What worked for us: we made the tracker the only place we discuss deliverables in standup. If it's not in the tracker, it doesn't exist for the purposes of the Monday meeting. That created social pressure — nobody wants to be the person who says "oh, I finished that but forgot to log it." Within three weeks, logging became automatic. Within six weeks, people started complaining when a row was missing information, which is the best sign that the system has taken hold.
We also use data validation on almost every column to prevent the "creative spelling" problem — where one person types "In Review" and another types "Client review" and a third types "waiting on client" and your COUNTIFS return zero because nothing matches. Dropdowns aren't glamorous, but they're the difference between a tracker that works and a tracker that slowly fills with garbage.
Start Here: The One Thing to Do This Week
If you take one thing from this post, it's this: stop separating your deliverable tracker from your deliverable files. Every system where the list of work lives in one tool and the actual files live in another tool will eventually break, because humans are bad at maintaining links between two systems. The file needs to live in the row. When you look at a deliverable, you should be able to see it — not click through to it, not search Drive for it, not Slack someone to send it.
Open a new Google Sheet today. Build the core columns I listed above. Pick your three most active clients and backfill their current deliverables. Attach the actual files to the rows. Use it in your next standup. You'll know within one week whether it's working — and I'd bet the cost of the retainer you're undercharging for that it will.
Frequently Asked Questions
How do I track multiple versions of a creative asset in Google Sheets without cluttering the tracker?
Keep only the current version on your main tracker tab. When a new version is created, copy the old row to an Archive tab before updating the version number and swapping in the new file. This keeps your main view clean while preserving the full history for disputes or rollbacks.
What's the best way to organize Google Drive folders for a marketing agency?
Use a structure like Client > Year > Campaign > Asset Type. But honestly, the folder structure matters less than having a tracker that points to the right file. We've seen agencies with pristine Drive structures still grab the wrong version because the tracker was disconnected from the files. Attach files directly to tracker rows and the folder structure becomes a backup, not the primary navigation.

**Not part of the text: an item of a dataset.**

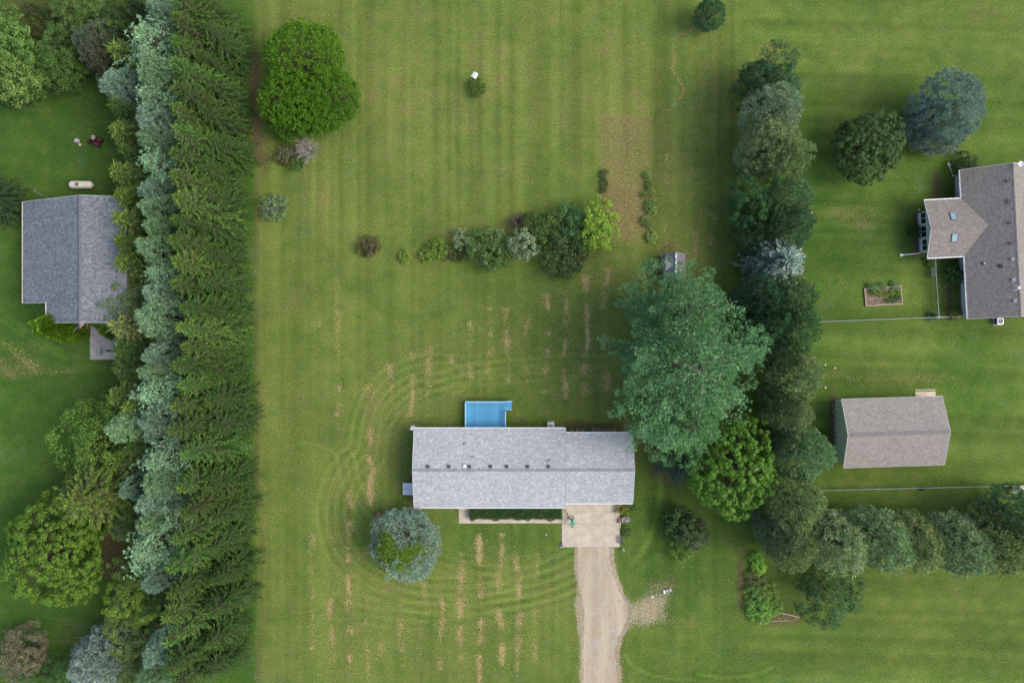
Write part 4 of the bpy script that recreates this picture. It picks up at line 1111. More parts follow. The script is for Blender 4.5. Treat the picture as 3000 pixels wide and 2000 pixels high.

Can Google Sheets handle the volume of deliverables a busy marketing agency produces?
Yes, for most small to mid-size agencies (2–15 people). We track 1,200+ deliverables per year across eight clients in a single workbook without performance issues. If you're approaching 5,000+ rows, consider splitting by quarter or by client. Google Sheets starts to slow around 10,000 rows with heavy formula use.

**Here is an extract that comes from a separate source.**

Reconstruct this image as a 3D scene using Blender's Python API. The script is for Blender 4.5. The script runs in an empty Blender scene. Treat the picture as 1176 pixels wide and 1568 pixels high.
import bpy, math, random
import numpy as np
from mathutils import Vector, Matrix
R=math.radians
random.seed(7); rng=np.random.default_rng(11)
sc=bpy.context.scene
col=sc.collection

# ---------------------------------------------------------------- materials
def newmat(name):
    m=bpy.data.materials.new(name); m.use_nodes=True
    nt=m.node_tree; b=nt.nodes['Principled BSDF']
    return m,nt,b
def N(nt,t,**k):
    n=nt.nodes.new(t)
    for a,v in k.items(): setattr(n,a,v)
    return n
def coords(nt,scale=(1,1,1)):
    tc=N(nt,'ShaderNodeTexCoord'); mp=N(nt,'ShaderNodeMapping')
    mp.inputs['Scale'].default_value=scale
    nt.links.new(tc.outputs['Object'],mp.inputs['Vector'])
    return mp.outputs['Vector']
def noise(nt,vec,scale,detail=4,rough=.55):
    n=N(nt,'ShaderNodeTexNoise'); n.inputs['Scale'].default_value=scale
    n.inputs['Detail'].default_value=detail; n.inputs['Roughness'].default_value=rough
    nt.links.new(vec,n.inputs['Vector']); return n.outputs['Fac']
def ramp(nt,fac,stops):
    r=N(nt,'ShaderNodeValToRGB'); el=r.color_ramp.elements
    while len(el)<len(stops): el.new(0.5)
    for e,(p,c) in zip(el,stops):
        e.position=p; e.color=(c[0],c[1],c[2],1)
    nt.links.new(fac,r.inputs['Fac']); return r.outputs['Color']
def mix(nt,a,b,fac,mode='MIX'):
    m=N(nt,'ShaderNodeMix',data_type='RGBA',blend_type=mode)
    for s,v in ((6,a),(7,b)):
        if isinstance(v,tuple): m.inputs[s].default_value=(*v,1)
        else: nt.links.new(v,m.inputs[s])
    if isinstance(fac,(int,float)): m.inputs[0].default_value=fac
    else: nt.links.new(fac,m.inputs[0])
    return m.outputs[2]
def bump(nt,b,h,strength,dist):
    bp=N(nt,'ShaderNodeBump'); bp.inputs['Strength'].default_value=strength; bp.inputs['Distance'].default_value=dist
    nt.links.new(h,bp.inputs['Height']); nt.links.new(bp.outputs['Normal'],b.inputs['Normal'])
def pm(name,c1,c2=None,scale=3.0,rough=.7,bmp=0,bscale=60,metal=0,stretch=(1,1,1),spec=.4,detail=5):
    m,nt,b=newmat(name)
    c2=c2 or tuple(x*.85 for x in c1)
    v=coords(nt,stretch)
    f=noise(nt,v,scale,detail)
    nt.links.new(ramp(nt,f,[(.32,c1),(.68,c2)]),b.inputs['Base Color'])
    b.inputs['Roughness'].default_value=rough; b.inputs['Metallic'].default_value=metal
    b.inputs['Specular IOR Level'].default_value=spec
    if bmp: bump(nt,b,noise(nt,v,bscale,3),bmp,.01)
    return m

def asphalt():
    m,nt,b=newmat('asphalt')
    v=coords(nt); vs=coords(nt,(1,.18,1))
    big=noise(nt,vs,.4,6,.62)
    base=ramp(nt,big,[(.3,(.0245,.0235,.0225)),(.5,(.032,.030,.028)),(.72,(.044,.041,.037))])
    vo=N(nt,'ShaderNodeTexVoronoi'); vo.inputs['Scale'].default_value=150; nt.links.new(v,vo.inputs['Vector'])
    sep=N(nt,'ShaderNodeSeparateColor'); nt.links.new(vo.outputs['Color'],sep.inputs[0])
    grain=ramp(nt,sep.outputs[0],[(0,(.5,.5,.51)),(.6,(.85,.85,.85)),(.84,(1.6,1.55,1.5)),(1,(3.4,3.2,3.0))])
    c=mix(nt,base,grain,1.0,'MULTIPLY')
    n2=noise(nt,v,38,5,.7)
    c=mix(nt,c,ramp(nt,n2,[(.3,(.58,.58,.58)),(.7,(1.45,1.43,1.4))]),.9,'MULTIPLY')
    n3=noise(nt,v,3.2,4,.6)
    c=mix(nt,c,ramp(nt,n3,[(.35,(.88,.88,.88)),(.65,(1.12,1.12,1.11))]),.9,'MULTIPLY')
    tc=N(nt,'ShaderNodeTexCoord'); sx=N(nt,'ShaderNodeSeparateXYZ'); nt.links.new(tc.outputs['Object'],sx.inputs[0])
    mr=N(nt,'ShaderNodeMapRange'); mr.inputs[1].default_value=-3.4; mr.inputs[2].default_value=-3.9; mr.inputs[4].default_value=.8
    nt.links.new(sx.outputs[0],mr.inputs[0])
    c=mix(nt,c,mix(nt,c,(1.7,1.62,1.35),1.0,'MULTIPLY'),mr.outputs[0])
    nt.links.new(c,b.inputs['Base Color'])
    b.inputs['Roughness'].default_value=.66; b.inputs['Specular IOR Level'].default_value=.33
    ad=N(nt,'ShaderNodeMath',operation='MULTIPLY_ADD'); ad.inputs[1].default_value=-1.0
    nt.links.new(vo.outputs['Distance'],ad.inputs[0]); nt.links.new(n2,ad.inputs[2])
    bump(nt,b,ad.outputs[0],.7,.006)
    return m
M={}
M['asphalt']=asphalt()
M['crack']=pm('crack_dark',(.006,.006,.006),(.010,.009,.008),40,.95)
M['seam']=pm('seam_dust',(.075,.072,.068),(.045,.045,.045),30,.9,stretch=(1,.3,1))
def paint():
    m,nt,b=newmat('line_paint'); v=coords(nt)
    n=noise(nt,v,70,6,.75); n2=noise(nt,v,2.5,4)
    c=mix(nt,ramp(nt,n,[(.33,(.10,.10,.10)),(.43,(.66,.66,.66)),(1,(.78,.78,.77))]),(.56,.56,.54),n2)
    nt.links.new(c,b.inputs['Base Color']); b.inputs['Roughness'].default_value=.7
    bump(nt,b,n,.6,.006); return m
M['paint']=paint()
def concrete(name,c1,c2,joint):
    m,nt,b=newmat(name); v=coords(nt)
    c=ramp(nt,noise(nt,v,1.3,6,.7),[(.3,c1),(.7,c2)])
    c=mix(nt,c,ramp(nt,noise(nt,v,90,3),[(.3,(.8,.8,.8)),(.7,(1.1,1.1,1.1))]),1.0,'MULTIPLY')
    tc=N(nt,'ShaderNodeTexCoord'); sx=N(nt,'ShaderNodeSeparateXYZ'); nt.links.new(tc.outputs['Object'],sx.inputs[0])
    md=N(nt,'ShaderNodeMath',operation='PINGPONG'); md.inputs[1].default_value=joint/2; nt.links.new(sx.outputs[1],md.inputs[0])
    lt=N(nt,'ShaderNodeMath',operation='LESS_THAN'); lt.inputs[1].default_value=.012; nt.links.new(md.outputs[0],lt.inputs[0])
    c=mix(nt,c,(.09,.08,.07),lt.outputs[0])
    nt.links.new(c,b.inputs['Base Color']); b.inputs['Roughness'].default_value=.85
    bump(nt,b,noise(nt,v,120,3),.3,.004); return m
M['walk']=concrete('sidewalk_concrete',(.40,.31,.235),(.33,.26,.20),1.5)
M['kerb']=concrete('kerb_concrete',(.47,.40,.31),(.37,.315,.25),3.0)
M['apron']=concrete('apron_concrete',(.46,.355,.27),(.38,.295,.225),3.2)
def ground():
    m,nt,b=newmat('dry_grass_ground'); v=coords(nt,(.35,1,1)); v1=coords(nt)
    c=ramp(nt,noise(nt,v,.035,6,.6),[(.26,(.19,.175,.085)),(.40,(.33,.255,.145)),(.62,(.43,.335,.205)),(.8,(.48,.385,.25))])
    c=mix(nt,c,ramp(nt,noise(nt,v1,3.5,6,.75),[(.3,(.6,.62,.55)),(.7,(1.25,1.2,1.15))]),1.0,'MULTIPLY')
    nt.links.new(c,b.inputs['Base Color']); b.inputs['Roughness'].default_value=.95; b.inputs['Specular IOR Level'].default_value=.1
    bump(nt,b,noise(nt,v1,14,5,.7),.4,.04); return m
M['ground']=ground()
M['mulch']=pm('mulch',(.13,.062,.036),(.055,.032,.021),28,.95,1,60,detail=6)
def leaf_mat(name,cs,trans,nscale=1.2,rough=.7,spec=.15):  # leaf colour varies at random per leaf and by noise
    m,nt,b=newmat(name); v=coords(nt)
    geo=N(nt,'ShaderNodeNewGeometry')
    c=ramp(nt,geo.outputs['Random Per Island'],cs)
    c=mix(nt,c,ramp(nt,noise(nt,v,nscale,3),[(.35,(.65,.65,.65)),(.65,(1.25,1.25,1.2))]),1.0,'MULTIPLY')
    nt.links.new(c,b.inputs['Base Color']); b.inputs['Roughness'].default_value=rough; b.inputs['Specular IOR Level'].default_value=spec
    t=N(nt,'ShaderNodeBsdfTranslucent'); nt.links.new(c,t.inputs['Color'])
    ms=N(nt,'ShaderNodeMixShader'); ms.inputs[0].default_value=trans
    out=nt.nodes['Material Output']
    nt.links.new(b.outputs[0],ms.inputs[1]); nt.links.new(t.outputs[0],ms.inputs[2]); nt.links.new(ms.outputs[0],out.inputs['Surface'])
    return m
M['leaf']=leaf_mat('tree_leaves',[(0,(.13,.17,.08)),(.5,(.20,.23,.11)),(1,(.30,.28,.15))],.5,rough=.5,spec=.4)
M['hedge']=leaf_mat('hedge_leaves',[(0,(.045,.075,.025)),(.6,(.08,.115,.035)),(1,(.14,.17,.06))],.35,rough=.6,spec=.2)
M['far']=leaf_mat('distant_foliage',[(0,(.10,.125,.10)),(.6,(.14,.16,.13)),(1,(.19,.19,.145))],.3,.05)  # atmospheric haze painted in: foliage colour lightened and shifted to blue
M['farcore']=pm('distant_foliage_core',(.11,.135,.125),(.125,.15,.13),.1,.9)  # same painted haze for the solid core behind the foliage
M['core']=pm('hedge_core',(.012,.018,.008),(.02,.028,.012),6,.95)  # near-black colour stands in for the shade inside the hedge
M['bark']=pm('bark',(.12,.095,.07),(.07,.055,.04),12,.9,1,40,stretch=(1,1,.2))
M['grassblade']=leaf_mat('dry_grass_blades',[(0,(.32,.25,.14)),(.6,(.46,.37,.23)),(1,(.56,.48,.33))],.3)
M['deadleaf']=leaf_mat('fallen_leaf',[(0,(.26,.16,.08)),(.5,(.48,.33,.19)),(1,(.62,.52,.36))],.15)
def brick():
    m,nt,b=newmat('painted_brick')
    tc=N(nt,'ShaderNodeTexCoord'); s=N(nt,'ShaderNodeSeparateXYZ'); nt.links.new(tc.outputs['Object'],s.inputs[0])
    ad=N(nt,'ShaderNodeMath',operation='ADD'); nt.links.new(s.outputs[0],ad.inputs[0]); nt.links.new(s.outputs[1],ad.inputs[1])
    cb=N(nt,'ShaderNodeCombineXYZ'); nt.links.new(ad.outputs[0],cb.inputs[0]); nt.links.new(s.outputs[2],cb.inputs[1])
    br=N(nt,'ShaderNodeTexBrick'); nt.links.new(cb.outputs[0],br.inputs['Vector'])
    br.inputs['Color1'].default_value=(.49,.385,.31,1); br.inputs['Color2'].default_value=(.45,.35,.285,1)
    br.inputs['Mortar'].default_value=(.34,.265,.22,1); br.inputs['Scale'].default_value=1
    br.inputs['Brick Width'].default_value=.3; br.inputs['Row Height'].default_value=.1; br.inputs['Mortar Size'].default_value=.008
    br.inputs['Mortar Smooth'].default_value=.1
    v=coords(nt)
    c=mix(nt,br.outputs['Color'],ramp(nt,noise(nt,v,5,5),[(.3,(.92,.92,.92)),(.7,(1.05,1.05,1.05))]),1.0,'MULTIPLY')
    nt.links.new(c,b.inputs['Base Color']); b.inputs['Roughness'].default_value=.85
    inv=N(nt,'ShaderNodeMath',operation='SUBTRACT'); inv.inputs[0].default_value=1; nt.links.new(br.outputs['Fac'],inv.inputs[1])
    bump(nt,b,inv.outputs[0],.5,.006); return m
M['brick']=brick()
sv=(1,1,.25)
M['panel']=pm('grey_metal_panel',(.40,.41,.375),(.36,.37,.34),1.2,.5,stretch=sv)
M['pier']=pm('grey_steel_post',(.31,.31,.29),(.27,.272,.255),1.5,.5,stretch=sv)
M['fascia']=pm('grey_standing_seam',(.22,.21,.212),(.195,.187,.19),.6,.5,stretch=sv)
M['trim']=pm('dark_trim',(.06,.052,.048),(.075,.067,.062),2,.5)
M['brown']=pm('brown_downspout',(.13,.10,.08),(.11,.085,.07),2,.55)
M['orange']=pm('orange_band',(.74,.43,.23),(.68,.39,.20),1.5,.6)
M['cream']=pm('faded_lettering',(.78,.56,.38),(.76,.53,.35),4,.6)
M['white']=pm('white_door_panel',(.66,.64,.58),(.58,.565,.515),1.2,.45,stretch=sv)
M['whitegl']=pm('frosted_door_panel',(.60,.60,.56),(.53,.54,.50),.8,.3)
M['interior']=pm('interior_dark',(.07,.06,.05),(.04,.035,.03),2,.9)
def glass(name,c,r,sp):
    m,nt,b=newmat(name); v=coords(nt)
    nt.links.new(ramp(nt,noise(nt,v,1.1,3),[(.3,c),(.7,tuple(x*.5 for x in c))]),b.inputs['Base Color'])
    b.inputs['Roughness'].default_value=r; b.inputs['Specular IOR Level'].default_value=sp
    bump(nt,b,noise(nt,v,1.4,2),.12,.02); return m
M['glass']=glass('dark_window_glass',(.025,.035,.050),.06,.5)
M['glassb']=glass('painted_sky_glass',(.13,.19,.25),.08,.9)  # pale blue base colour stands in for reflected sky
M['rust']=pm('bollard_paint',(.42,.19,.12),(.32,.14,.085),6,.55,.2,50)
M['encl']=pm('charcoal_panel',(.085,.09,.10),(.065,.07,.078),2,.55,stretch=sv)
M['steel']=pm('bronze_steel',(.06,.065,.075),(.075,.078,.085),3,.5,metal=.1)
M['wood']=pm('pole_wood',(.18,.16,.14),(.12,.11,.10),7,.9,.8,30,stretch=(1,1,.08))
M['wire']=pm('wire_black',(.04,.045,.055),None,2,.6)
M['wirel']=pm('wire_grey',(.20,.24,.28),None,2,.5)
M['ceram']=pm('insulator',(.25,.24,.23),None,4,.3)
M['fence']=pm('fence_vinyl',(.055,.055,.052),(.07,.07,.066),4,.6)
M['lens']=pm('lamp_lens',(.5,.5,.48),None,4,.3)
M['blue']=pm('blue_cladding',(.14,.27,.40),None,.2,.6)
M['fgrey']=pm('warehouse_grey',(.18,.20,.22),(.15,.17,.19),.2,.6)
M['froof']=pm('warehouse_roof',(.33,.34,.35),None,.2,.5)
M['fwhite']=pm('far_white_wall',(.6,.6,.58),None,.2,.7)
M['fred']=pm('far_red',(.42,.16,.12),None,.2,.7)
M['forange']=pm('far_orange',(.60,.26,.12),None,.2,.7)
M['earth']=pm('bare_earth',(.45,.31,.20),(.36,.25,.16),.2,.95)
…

How do I get my creative team to actually update the deliverable tracker?
Make the tracker the only source of truth for your standup or weekly review — if a deliverable isn't logged, it doesn't get discussed. Social accountability works faster than any policy document. Also, keep the logging process under 30 seconds per deliverable: fill in the dropdown fields, drag the file in, done.
Should I use a project management tool like Asana or Monday instead of Google Sheets for agency deliverable tracking?
PM tools are great for task workflow and team collaboration, but most are weak at file-level version tracking. Many agencies use both — a PM tool for task flow and a Google Sheets tracker for the file-level detail. If you're a smaller team and want to consolidate, Sheets with file attachments can replace both, especially if your PM tool's attachment features aren't being used consistently.